Wie intensiv ist die Vorbereitung bei den Profis? Gibt es außerhalb des Trainings klare Linien wie etwa Ernährungspläne?
Die Vorbereitung frisst schon einige Körner, alles ist schneller, komplexer und körperlicher. Auch außerhalb des Trainings werden uns viele Sachen abverlangt, jeder Spieler hat unterschiedliche Arten der Ernährung. Manche essen nur vegan, manche vegetarisch und manche zum Beispiel nur Dinkelprodukte. Mir ist es sehr wichtig, woher mein Essen kommt. Ich bin kein Fanatiker, der sagt, alles was Weizen enthält, ist schlecht. Aber ich versuche darauf zu achten, dass ich möglichst viel Dinkel esse, Bioprodukte - und kein Fast Food oder ähnliches. Dazu kommt eine ausgiebige Trainingsnachbereitung, die gut und gerne zwei Stunden einnehmen kann. Dazu zählen Physiotherapietermine, Mobilitätsprogramme vor und nach dem Training, Yoga und Wellness.
Sie gehören der U20-Nationalelf an. Geht es danach in der U21 weiter?

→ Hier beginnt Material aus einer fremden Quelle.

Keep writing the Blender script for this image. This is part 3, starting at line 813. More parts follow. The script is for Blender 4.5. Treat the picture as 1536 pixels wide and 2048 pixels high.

Ich habe noch ein weiteres Jahr U20 vor mir, kann aber auch für die U21 spielen. Da dort aber auch ältere Spieler eingesetzt werden dürfen, wird man sehen, ob es reicht. Die Hauptsache ist, dass ich für Deutschland spielen darf, und da ist es letzten Endes egal, wo das ist.
Wie oft besuchen Sie Familie und Freunde in Hagen? Ist dafür bald überhaupt noch Zeit?
Es ist sehr wenig Zeit leider, es beschränkt sich eigentlich auf die Sommerpause und die Feiertage zwischen Weihnachten und Neujahr. Sollten spontan mal während der Saison zwei Tage frei sein, komme ich meistens vorbei, aber das ist meist der Montag und dienstags geht es dann wieder zurück nach Freiburg. Da sieht man nicht allzu viele. Meine Freundin und mein Vater kommen allerdings regelmäßig zu meinen Spielen- Da ist jedes Auswärtsspiel eigentlich ein Heimspiel für meine Familie, denn weiter als Freiburg geht es zum Glück nicht mehr.
Gibt es im Profifußball für Sie ein großes Vorbild?
Mein Vorbild ist und bleibt Oliver Kahn. Er hat dieses gewisse Etwas, diese Mentalität und den Ehrgeiz, Erfolge zu erlangen. Diese Leidenschaft für den Fußball habe auch ich, aber da ist noch viel Potenzial. Ich glaube, wenn jemand mal über mich sagt „Der ist wie der Oli früher!“, dann wäre ich schon sehr stolz.